Scenes as source code:
▶

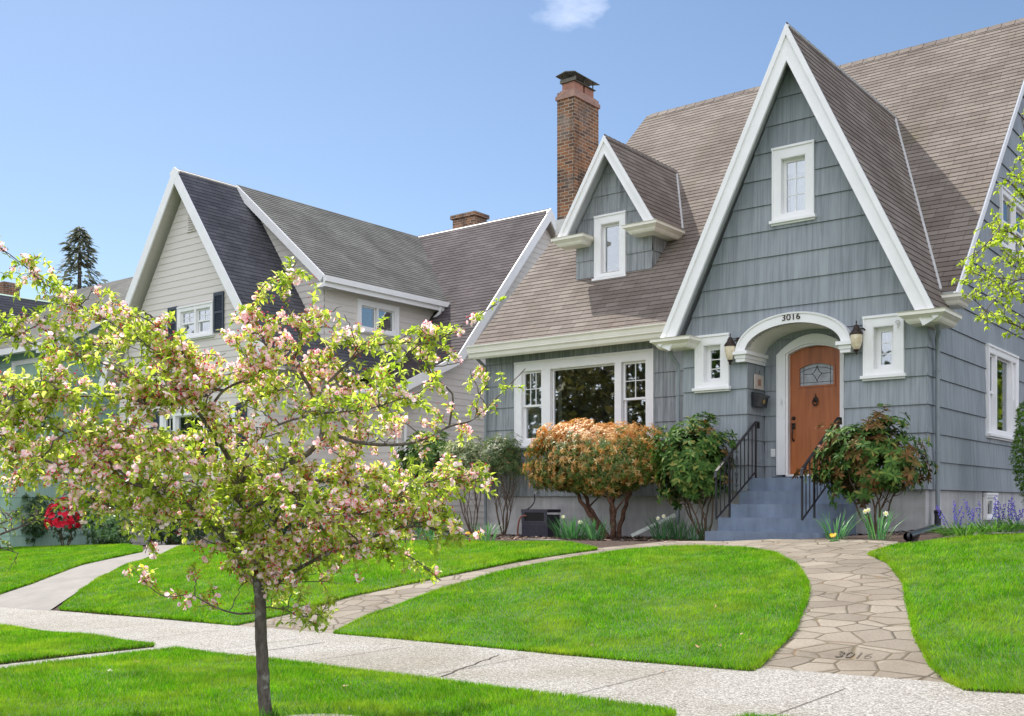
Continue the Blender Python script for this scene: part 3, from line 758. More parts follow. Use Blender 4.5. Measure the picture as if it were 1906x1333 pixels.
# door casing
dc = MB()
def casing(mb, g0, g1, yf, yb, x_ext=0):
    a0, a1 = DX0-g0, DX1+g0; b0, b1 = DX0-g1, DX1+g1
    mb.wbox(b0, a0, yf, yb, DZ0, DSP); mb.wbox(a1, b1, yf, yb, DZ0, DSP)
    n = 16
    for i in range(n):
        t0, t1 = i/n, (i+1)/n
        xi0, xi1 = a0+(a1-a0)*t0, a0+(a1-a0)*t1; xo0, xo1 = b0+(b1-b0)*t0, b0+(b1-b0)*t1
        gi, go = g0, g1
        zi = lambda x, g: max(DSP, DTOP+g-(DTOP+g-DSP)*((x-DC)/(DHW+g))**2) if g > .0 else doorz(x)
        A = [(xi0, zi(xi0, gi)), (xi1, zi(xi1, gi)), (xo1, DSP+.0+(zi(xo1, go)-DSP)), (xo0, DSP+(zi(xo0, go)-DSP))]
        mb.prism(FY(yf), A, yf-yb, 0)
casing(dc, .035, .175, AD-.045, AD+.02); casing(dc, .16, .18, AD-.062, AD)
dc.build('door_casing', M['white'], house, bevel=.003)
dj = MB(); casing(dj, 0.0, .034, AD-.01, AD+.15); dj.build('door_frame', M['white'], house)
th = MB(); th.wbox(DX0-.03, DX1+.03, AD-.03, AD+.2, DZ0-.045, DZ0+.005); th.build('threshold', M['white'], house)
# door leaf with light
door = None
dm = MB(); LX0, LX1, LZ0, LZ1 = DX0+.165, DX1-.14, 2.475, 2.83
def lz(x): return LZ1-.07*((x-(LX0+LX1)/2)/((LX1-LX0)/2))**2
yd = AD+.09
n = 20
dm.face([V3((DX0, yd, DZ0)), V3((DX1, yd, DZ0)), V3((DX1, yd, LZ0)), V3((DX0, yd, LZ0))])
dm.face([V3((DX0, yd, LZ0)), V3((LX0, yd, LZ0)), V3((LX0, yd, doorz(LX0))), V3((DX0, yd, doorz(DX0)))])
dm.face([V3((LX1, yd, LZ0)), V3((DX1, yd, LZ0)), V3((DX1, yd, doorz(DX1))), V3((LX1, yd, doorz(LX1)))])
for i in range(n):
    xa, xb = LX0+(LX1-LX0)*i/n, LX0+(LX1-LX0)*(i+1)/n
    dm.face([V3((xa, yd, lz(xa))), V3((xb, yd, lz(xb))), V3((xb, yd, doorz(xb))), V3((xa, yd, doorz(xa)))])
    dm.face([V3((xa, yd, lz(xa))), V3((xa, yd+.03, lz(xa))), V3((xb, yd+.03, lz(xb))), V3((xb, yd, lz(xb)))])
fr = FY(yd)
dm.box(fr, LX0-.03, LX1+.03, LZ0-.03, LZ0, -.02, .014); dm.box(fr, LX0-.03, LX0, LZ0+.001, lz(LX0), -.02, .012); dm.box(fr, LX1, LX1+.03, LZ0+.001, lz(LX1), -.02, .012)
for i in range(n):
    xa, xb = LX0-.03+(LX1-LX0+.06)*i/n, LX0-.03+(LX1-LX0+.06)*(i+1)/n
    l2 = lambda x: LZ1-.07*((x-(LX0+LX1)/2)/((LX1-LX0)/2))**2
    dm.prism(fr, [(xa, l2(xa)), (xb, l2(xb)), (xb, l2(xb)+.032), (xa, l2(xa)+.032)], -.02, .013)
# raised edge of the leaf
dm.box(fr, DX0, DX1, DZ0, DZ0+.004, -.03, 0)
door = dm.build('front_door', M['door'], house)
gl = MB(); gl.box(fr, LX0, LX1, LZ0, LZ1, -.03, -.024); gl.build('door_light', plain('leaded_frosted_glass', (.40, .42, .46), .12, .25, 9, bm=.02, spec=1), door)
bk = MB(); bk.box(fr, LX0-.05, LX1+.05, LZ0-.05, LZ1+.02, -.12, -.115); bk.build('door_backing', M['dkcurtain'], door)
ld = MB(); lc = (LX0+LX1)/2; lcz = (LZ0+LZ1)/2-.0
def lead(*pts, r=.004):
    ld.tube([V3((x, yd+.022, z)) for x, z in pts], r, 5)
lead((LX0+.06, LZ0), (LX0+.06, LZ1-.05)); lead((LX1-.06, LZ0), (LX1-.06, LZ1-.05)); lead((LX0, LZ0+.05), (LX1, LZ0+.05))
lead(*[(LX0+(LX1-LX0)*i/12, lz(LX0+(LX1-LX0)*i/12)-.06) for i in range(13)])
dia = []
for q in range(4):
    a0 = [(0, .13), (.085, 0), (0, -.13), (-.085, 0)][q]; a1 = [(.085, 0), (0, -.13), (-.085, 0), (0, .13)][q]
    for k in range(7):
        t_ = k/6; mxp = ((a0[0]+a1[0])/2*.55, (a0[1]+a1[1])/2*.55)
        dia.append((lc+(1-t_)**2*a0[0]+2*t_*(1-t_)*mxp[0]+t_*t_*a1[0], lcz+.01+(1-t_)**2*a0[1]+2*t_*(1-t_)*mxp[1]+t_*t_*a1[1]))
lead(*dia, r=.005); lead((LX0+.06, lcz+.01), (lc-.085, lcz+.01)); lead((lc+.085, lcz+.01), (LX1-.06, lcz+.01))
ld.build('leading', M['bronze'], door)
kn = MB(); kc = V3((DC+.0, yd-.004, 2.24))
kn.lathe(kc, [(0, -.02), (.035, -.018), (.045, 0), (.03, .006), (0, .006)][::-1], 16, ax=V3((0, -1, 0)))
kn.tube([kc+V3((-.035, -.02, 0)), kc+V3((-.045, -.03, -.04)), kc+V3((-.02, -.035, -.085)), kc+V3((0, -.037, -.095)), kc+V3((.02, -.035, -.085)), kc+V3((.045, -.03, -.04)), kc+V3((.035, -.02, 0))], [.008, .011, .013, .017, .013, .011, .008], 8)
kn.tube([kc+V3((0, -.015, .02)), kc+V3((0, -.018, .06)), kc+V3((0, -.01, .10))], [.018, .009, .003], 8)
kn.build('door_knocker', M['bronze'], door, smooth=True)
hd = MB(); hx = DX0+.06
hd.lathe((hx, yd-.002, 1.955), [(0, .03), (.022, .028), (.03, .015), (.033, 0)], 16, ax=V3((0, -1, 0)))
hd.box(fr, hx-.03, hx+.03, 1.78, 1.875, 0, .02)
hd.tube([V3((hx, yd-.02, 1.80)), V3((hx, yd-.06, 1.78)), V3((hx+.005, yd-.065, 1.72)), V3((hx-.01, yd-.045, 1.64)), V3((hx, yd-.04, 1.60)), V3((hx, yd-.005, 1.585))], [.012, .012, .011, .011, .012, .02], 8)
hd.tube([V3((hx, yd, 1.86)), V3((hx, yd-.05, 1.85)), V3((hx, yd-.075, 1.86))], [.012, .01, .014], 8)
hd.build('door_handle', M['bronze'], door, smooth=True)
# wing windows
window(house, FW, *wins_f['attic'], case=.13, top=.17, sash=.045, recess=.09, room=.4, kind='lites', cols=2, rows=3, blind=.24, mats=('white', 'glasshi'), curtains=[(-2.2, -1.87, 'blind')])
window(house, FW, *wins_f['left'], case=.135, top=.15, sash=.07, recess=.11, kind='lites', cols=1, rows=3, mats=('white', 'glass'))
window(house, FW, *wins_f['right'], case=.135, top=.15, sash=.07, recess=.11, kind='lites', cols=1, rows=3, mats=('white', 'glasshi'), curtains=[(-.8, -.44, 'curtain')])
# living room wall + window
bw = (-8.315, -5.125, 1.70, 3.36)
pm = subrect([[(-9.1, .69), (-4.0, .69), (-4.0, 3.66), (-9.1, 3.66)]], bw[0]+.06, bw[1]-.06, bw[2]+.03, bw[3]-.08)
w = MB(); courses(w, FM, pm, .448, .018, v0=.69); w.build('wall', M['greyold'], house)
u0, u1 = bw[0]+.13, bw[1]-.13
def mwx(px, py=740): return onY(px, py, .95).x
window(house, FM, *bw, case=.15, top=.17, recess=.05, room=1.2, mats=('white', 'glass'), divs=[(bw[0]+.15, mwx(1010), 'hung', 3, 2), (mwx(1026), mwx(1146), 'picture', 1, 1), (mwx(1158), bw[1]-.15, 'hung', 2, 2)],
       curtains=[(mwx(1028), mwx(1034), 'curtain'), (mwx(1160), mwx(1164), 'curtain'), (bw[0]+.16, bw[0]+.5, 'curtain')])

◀
▶

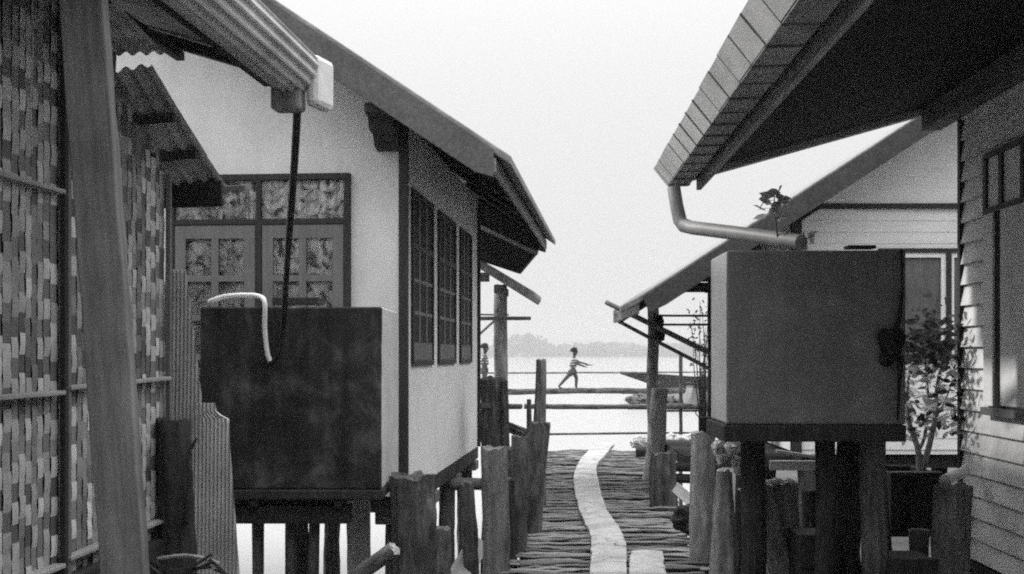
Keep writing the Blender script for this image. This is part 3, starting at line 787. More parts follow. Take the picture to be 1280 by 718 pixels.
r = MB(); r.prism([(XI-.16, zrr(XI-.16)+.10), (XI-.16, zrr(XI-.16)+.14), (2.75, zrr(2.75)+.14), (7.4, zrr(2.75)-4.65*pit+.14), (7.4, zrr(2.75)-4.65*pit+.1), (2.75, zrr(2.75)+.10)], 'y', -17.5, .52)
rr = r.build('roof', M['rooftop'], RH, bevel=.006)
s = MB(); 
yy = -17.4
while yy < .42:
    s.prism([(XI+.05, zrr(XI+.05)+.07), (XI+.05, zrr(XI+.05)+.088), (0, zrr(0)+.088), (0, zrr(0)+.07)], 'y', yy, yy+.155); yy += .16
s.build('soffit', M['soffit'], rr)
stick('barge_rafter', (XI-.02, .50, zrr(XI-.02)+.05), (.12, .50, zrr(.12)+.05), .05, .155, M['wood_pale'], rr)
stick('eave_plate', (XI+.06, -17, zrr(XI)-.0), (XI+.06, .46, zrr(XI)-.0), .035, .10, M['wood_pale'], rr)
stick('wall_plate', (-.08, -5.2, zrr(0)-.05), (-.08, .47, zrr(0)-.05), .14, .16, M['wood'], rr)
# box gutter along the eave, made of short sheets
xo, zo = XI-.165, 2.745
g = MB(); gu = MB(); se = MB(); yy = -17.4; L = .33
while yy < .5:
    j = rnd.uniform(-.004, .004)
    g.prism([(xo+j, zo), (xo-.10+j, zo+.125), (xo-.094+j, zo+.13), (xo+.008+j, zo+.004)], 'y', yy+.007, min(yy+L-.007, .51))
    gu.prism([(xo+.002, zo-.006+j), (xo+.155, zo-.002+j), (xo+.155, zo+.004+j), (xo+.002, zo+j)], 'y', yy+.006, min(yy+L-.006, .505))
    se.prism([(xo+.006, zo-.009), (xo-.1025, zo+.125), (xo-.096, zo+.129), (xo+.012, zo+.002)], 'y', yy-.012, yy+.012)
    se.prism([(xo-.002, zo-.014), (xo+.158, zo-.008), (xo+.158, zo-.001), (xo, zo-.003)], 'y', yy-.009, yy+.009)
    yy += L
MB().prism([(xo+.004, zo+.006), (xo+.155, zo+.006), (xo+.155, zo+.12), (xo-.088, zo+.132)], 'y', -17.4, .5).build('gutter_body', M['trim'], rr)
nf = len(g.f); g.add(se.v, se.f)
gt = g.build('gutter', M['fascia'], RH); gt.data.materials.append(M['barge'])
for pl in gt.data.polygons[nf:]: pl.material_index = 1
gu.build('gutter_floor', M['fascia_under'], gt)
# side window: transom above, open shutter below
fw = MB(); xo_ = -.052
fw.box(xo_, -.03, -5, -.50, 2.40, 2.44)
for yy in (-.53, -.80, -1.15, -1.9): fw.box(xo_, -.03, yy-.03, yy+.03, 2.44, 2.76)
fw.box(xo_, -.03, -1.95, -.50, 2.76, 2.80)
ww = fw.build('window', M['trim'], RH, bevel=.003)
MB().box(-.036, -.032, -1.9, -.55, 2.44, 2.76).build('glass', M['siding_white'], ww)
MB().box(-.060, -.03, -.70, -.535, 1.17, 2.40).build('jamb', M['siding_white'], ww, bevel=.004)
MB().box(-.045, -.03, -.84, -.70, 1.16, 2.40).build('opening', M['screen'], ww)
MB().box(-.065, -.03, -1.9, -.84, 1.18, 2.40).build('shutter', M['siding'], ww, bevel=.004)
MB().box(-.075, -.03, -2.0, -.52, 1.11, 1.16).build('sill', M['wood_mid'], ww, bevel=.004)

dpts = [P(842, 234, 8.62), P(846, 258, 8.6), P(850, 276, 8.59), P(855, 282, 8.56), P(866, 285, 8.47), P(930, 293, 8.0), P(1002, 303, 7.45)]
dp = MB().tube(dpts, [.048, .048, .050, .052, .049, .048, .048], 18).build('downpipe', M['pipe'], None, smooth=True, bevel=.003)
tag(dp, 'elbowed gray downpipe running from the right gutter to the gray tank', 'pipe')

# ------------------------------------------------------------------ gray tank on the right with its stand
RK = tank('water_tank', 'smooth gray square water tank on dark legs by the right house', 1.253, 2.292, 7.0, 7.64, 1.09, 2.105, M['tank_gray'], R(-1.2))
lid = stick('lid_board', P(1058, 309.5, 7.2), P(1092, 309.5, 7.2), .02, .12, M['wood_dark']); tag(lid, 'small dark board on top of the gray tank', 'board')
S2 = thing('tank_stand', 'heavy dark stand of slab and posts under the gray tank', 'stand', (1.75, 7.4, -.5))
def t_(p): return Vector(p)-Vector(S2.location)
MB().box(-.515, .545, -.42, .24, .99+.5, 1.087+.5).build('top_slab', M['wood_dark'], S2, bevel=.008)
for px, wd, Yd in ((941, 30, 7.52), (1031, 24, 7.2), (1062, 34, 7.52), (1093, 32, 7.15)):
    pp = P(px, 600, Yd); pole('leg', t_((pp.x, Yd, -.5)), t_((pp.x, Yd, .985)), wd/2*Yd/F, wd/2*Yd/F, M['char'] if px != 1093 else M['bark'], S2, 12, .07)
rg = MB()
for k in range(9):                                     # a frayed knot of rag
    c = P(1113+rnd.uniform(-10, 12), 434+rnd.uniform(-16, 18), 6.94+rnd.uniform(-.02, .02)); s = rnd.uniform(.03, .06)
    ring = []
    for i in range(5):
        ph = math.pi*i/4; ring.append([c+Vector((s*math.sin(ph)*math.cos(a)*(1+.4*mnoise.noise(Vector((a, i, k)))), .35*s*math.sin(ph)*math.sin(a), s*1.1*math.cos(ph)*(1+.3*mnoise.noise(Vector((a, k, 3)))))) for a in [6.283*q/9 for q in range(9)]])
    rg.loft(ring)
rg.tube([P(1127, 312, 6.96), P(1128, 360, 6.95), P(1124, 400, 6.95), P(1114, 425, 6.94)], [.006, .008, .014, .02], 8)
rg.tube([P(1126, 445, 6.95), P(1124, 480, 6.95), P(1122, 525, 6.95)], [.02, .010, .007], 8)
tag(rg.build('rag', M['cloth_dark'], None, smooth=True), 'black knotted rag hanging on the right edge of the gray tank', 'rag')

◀
▶

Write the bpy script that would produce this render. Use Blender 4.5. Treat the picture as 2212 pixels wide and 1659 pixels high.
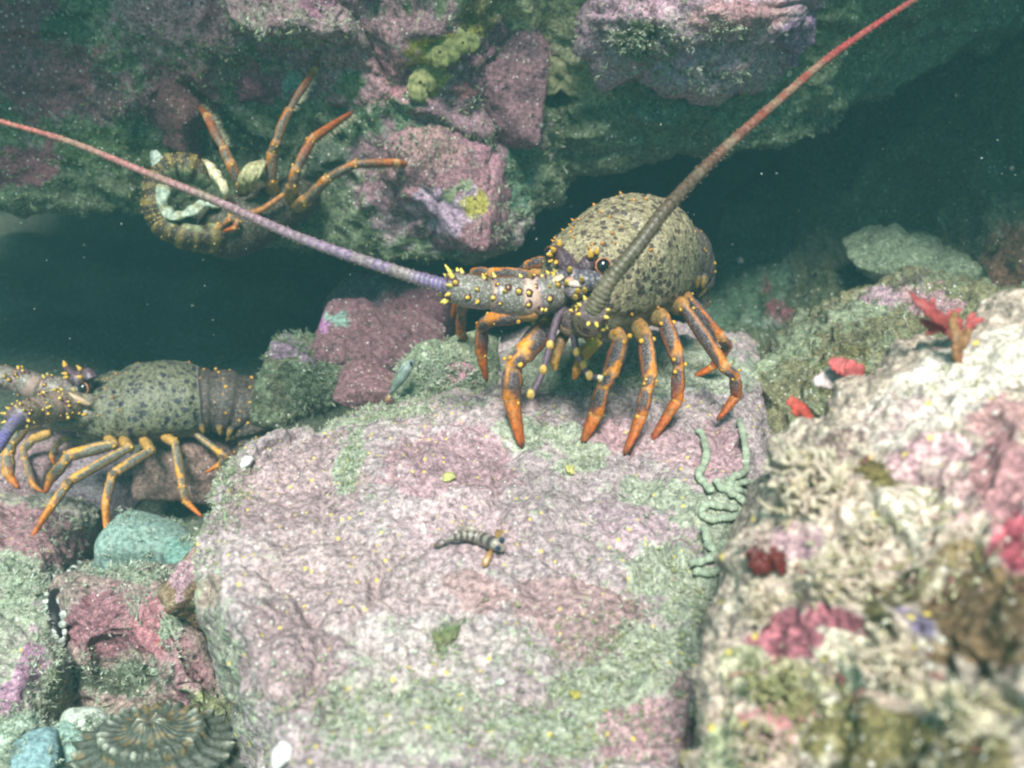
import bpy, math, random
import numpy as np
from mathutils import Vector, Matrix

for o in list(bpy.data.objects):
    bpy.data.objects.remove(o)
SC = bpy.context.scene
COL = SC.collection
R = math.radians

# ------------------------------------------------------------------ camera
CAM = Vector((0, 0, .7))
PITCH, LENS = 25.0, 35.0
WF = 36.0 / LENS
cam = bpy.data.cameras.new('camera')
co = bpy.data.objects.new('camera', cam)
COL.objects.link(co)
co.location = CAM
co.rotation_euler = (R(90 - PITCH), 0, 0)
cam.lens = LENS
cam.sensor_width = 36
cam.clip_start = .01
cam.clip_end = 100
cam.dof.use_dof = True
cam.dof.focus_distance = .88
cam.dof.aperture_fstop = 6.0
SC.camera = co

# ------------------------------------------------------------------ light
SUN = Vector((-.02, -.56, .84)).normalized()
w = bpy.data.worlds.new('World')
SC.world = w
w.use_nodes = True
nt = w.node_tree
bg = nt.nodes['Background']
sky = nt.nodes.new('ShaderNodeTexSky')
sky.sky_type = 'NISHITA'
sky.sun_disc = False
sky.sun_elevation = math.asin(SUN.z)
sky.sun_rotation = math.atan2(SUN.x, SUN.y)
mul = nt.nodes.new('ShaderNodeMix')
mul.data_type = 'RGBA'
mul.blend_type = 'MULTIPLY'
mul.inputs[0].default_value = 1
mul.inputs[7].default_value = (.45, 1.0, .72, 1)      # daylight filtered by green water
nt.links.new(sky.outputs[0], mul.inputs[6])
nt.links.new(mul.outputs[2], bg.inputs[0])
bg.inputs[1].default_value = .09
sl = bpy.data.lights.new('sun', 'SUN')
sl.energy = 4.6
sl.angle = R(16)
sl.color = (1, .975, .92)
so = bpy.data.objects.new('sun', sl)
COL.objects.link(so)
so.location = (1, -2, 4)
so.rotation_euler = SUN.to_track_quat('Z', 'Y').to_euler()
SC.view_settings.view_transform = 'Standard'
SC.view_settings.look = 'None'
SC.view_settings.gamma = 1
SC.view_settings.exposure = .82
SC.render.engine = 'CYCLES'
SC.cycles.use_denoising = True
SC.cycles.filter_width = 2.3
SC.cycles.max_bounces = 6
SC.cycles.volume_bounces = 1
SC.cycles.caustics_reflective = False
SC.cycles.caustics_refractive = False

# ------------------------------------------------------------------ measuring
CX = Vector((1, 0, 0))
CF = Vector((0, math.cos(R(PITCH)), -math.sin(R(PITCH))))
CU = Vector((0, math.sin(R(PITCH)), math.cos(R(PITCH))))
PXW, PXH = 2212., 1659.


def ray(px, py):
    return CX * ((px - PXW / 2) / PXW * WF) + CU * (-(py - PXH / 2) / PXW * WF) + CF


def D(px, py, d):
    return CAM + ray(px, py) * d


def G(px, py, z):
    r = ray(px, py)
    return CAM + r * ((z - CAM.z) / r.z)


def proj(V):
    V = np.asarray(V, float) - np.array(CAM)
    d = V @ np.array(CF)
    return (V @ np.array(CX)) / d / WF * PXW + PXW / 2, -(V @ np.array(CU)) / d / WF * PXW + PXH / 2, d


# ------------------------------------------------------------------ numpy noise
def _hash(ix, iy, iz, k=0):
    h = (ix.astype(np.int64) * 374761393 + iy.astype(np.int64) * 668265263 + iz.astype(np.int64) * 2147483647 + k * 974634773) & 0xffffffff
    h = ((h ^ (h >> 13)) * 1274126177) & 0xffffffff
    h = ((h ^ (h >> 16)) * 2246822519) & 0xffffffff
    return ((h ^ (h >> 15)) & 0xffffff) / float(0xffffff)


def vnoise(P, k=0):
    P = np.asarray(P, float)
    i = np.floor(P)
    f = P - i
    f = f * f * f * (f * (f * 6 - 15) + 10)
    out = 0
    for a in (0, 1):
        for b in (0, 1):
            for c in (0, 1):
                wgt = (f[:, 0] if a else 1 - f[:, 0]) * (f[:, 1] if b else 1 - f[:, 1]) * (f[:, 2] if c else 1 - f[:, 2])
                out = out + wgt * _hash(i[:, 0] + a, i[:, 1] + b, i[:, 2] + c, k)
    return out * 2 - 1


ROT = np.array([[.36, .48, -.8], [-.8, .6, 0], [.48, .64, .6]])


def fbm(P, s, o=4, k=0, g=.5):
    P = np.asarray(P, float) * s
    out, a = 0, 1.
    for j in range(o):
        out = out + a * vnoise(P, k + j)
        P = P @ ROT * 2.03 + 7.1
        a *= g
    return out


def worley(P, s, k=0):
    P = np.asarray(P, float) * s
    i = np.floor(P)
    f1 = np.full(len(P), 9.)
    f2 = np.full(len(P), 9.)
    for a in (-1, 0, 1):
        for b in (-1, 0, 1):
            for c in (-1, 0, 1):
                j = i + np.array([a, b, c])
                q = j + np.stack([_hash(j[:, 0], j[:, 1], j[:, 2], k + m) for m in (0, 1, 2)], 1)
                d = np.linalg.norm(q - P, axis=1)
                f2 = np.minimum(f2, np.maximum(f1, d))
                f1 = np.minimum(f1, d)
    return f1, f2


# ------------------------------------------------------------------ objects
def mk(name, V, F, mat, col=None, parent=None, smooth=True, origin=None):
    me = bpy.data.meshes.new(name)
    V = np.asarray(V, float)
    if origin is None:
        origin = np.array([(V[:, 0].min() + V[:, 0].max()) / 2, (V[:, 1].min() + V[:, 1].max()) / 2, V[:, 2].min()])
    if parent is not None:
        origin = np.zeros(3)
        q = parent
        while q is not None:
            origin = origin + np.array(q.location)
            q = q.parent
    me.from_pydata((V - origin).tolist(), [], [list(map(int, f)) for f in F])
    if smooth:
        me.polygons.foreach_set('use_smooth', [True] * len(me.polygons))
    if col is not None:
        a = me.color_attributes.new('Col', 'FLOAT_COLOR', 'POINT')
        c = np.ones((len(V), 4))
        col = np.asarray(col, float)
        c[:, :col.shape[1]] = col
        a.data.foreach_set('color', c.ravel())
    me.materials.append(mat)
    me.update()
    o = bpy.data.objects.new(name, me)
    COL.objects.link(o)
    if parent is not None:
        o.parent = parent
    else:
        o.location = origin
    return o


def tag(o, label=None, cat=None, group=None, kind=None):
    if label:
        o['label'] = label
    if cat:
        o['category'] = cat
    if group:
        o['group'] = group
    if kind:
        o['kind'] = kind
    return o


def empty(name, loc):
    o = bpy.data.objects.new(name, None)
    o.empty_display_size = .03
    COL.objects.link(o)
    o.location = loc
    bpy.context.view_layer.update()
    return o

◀

• Exercise description:
Pictures are excluded. Repeat exactly the lines from the one containing "Write the bpy" to the one containing "SC.camera = co", inclusive.

• Output of the task:
Write the bpy script that would produce this render. Use Blender 4.5. Treat the picture as 2212 pixels wide and 1659 pixels high.
import bpy, math, random
import numpy as np
from mathutils import Vector, Matrix

for o in list(bpy.data.objects):
    bpy.data.objects.remove(o)
SC = bpy.context.scene
COL = SC.collection
R = math.radians

# ------------------------------------------------------------------ camera
CAM = Vector((0, 0, .7))
PITCH, LENS = 25.0, 35.0
WF = 36.0 / LENS
cam = bpy.data.cameras.new('camera')
co = bpy.data.objects.new('camera', cam)
COL.objects.link(co)
co.location = CAM
co.rotation_euler = (R(90 - PITCH), 0, 0)
cam.lens = LENS
cam.sensor_width = 36
cam.clip_start = .01
cam.clip_end = 100
cam.dof.use_dof = True
cam.dof.focus_distance = .88
cam.dof.aperture_fstop = 6.0
SC.camera = co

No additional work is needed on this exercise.